▶ [What needs to be done]: Begin with the first line of the material and copy each line word for word through the line that contains "box', .0027, (.1,))"; the pictures are left out.

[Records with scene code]
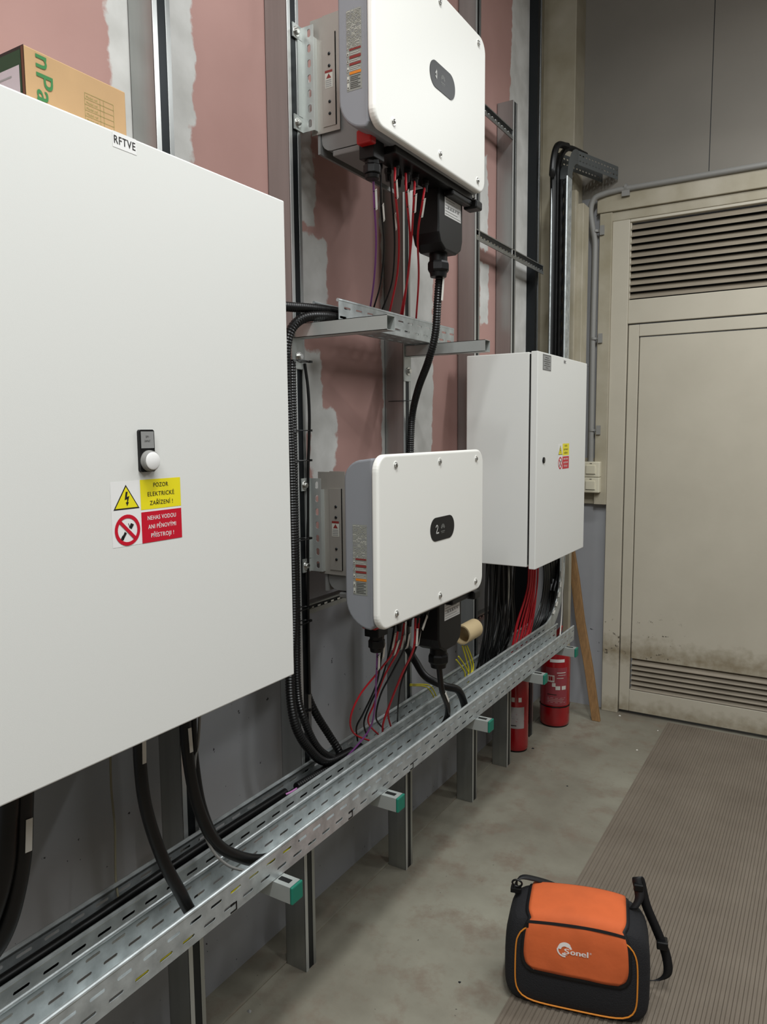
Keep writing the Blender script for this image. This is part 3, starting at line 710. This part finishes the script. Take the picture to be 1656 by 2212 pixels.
lowc([(897, 1335, -1.0), (893, 1400, -1.0), (868, 1455, -1.08), (846, 1510, -1.14), (828, 1560, -1.18), (826, 1590, -1.21)], RED, 'bright red cable running straight down right of the bundle', .0033, (.13,))
lowc([(905, 1335, -1.02), (898, 1390, -1.03), (872, 1450, -1.09), (850, 1500, -1.14), (838, 1540, -1.18), (846, 1578, -1.21)], RED, 'red cable beside the bright one, nearest the lower terminal box', .003)
lowc([(918, 1330, -1.0), (908, 1360, -1.0), (898, 1400, -1.03), (868, 1470, -1.1), (860, 1520, -1.15), (858, 1560, -1.2)], BLACK, 'black cable with marker right against the lower terminal box', .0027, (.1,))

# AC cables
Q = [(950, 583, -1.04), (945, 650, -1.045), (940, 720, -1.06), (925, 780, -1.10), (903, 840, -1.19), (890, 900, -1.25), (886, 985, -1.262), (886, 1060, -1.262)]
q = MB(); P = cable_pts(Q); corrug(q, P, .0125, BLACKR, .0075)
o = one('corrugated_conduit', q, 'black corrugated conduit hanging from the upper inverter and bending back to the stud', 'conduit')
marker(o, spline(P), 5, .014, .005, .07)
ties(o, [(-1.30, 2.26, 1.71)], .045)
cable('power_cable', [(948, 1440, -1.04), (954, 1490, -1.045), (966, 1525, -1.06), (964, 1552, -1.075), (948, 1576, -1.085), (915, 1600, -1.09)], .0095, BLACKR, 'black power cable dropping from the lower terminal box into the front tray', None, (.28,), dict(side=.011, w=.004, L=.06), 12)
cable('power_cable', [(880, 1400, -1.25), (898, 1430, -1.22), (920, 1462, -1.18), (960, 1482, -1.12), (990, 1492, -1.095), (1004, 1530, -1.095), (996, 1560, -1.095)], .0135, BLACKR, 'thick black cable arching over the rear tray behind the lower terminal box', None, (), {}, 12)
# conduits by the large cabinet
gc = 'black corrugated conduits along the stud beside the large cabinet'
def cond(P, r, label, group=gc, pitch=.0075):
    q = MB(); corrug(q, cable_pts(P), r, BLACKR, pitch); return one('corrugated_conduit', q, label, 'conduit', group)
cond([(745, 676, -1.22), (690, 668, -1.22), (640, 664, -1.23), (590, 664, -1.24), (560, 690, -1.25)], .013, 'upper of the corrugated conduits leaving the left end of the upper tray')
cond([(745, 690, -1.20), (700, 683, -1.20), (650, 690, -1.22), (622, 730, -1.235), (618, 820, -1.245), (628, 1000, -1.245), (632, 1200, -1.245), (634, 1350, -1.245), (626, 1470, -1.24), (636, 1560, -1.225), (665, 1615, -1.215), (705, 1645, -1.215), (760, 1622, -1.215)], .0135,
     'corrugated conduit bending from the upper tray down the right edge of the large cabinet')
cond([(630, 780, -1.262), (634, 1000, -1.262), (640, 1300, -1.262), (642, 1480, -1.258), (655, 1550, -1.235), (690, 1620, -1.22), (740, 1640, -1.22), (780, 1612, -1.22)], .0115,
     'corrugated conduit in front of the stud, middle one where they curve into the tray')
cond([(652, 1440, -1.30), (664, 1500, -1.295), (684, 1545, -1.28), (712, 1590, -1.262), (733, 1625, -1.24), (735, 1655, -1.225)], .0125, 'rightmost conduit curving into the rear tray, coarse rings at its end', gc, .009)
o = cond([(658, 785, -1.268), (665, 840, -1.262), (668, 900, -1.262), (667, 960, -1.265), (665, 1040, -1.268), (665, 1300, -1.27), (668, 1500, -1.27)], .0046, 'thin corrugated conduit along the right side of the stud', gc, .004)
for y_ in (780, 930, 995, 1165, 1315, 1345, 1540):
    c = at(650, y_, 0, -1.255); q = MB()
    q.tube([c+Vector((.016*math.cos(a), .036*math.sin(a)-.004, 0)) for a in [2*PI*i/20 for i in range(20)]], .0016, BLACK, 6, closed=True)
    q.box(c+Vector((.004, .026, -.003)), c+Vector((.012, .036, .003)), BLACK); q.build('cable_tie', o)
# conduit lying in the rear tray
q = MB(); corrug(q, [(-1.222, .3, .607), (-1.222, .8, .607), (-1.224, 1.2, .607), (-1.222, 1.53, .608)], .018, BLACKR, .007)
one('corrugated_conduit', q, 'black corrugated conduit lying in the rear tray below the large cabinet', 'conduit')
for x, z, r, yy, lab in ((-1.199, .602, .012, 1.75, 'smooth black cable lying along the front side of the rear tray'), (-1.246, .603, .0105, 1.68, 'smooth black cable lying along the back side of the rear tray'), (-1.232, .632, .010, 1.50, 'black cable lying on top of the conduit in the rear tray')):
    q = MB(); q.tube(spline([(x, .28, z), (x+.004, .8, z), (x-.003, 1.2, z), (x, yy, z)], 6), r, BLACKR, 12); one('tray_cable', q, lab, 'cable')
q = MB(); corrug(q, [at(640, 1700, 0, -1.215), at(690, 1670, 0, -1.218), at(735, 1640, 0, -1.22)], .0125, BLACKR, .009)
o = one('corrugated_conduit', q, 'short open conduit end in the rear tray with a purple wire coming out', 'conduit')
q = MB(); q.tube(spline([at(617, 1716, 0, -1.222), at(630, 1710, 0, -1.215), at(648, 1698, 0, -1.215)]), .0028, PINKM); q.build('wire_end', o)
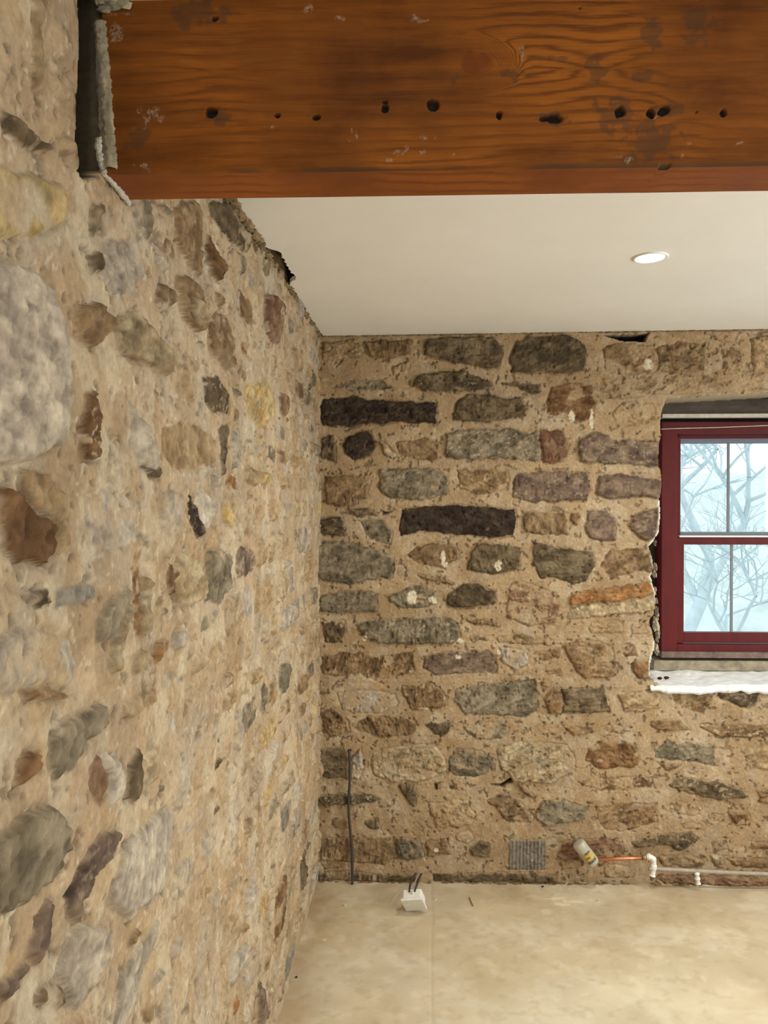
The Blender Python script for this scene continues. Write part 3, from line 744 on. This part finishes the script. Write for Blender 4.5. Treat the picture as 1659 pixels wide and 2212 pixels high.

▶ [Response]:
Keep writing the Blender script for this image. This is part 3, starting at line 710. This part finishes the script. Take the picture to be 1656 by 2212 pixels.
lowc([(897, 1335, -1.0), (893, 1400, -1.0), (868, 1455, -1.08), (846, 1510, -1.14), (828, 1560, -1.18), (826, 1590, -1.21)], RED, 'bright red cable running straight down right of the bundle', .0033, (.13,))
lowc([(905, 1335, -1.02), (898, 1390, -1.03), (872, 1450, -1.09), (850, 1500, -1.14), (838, 1540, -1.18), (846, 1578, -1.21)], RED, 'red cable beside the bright one, nearest the lower terminal box', .003)
lowc([(918, 1330, -1.0), (908, 1360, -1.0), (898, 1400, -1.03), (868, 1470, -1.1), (860, 1520, -1.15), (858, 1560, -1.2)], BLACK, 'black cable with marker right against the lower terminal box', .0027, (.1,))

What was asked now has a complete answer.